Design Analysis of Rocket Tail Fins Aimed at Higher Apogee by Computer Simulation

Abstract

The rocketry team at a mid-size University is developing a single-stage liquid-propellant rocket (LPR) with a targeted apogee of 13,000 feet. Due to the complexity of the LPR, each component of the rocket must be studied to optimize parameters that play a role in achieving the design apogee. These parameters do so either directly or by affecting other parameters in the optimization space. A wide variety of research papers and peer-reviewed journals that deal with the rocket nose cone and the characteristics of its airframe are already publicly accessible. However, only a few in-depth studies specifically address the design of the rocket's tail fins. Thus, this paper focuses on how different factors, such as the planform shape of the fins – clipped delta and trapezoidal; fin materials – carbon fiber, aluminum, and fiberglass; and its geometric dimensions – root chord and sweep angle, will affect the estimated apogee of a rocket and what is an ideal combination of design parameters.
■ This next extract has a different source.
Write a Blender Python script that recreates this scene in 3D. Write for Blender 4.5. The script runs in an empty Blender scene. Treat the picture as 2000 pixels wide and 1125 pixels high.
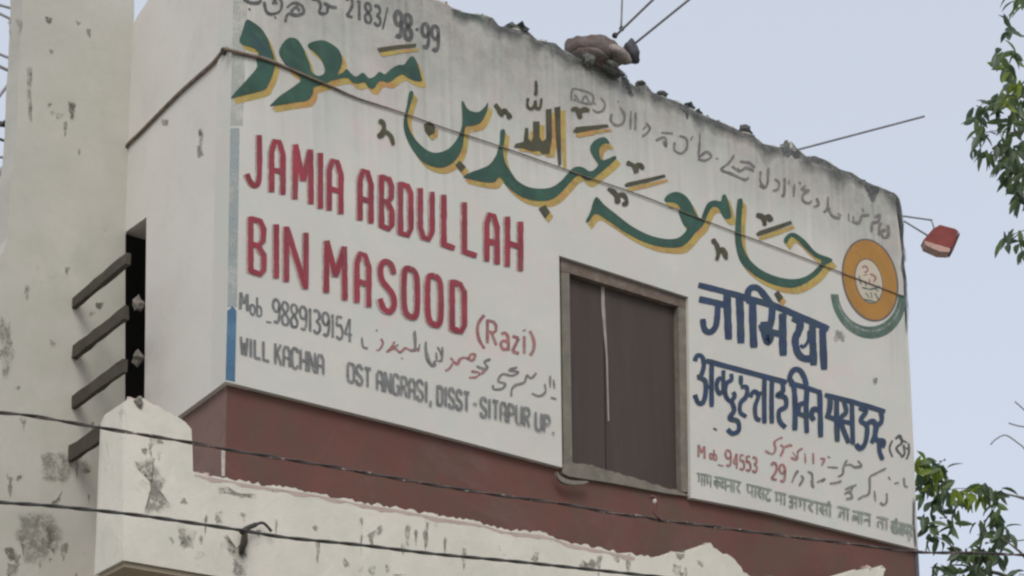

The simulation results collected using the software OpenRocket Simulator shows the possible outcomes of the rocket’s apogee. Furthermore, a factorial design methodology was employed using the collected data and the Minitab software to perform statistical analysis to determine the significant factors and generate surface and contour plots. From the data in the study, the best rocket tail fin design for apogee was determined to be three clipped delta-shaped tail fins made of fiberglass.